As Waters Gone By - Cynthia Ruchti (Abingdon, 2015)

Imagery, Analogies, and Hope {Book Review – As Waters Gone By by Cynthia Ruchti}

I’m always drawn to great analogies and setting details, and the most recent book I read definitely shares some of that.

As Waters Gone By - Cynthia Ruchti (Abingdon, 2015)

As Waters Gone By by Cynthia Ruchti (Abingdon, 2015) introduces the reader to Emmalyn Ross in the midst of a very trying time. Her husband is imprisoned for a rash action and serving a 5-year sentence, which has become a 5-year pause on their marriage. Emmalyn sells their main home and moves to a small cottage they own on a remote island in Lake Superior, wanting a place of exile for the remaining 8 months of her husband’s sentence. Only, when she gets there, she finds more surprises (good and bad) than she expected.

This book features a slightly unique twist on third-person, past tense writing. While the writing remains past tense, the specific voice the author uses allows the reader to follow directly along with Emmalyn’s thought process, even to the point of reading Emmalyn’s train of thought switch mid-sentence. This immediacy helps the reader think and feel as Emmalyn is in the story.

At times in the early chapters, Cora and Bougie’s advice and anecdotes seemed more realistic than Emmalyn’s own thought processes.

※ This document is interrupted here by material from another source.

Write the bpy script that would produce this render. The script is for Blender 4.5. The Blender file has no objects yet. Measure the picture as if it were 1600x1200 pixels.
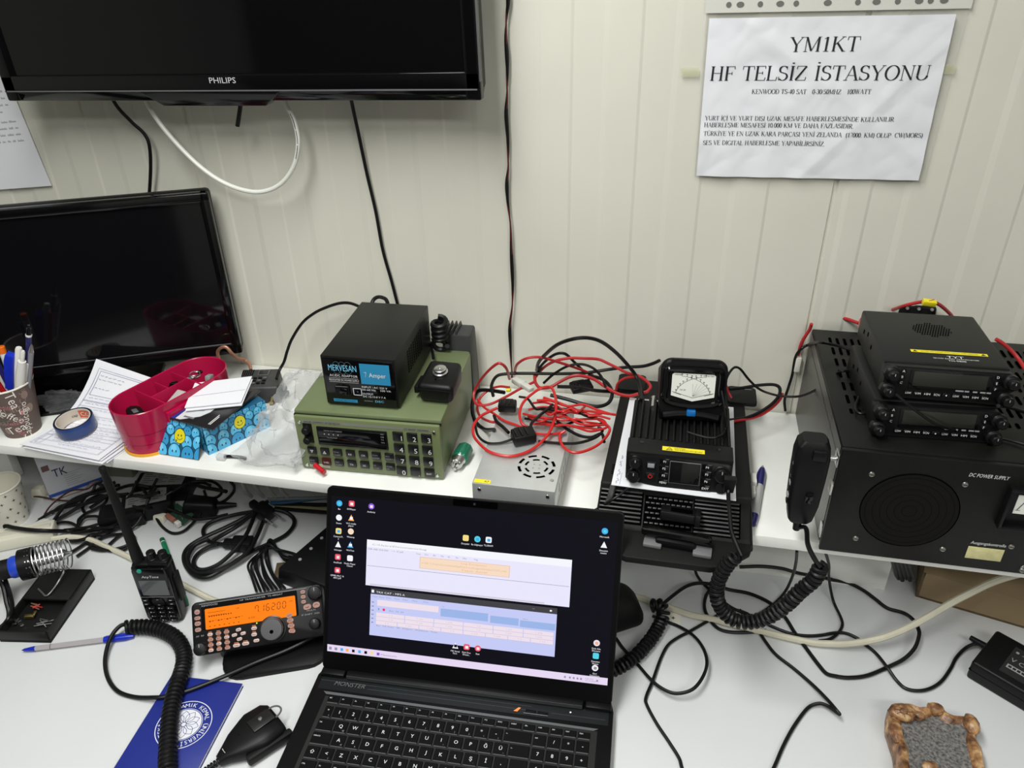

Some of Emmalyn’s internal analogies and insistent recurrent thoughts made me pause a bit because they disconnected the flow of the narrative. But this was a small distraction compared to the great plot and writing in this book. Most of the setting imagery and analogies were beautiful and heighten the visualizations of the environment. I found myself deeply caring about many of the flavorful and varied side characters by Chapter 4 (the side characters ended up being my favorite!), as well as loving the little island town (and wanting to visit!).

This book tackles so many more themes than just what it takes to make a marriage work. We reflect on friendships, work, family issues, children, lack of children, imprisonment, shelters, grace, communication, and hope. This book is a thoughtful, introspective read that doesn’t present a perfect ending, but does offer a hope-filled one.

What hope-filled book have you recently read?

Disclosure: I received a free copy of this book from the Litfuse Publicity Group as a part of their blogger program in exchange for my honest review. All opinions expressed are my own.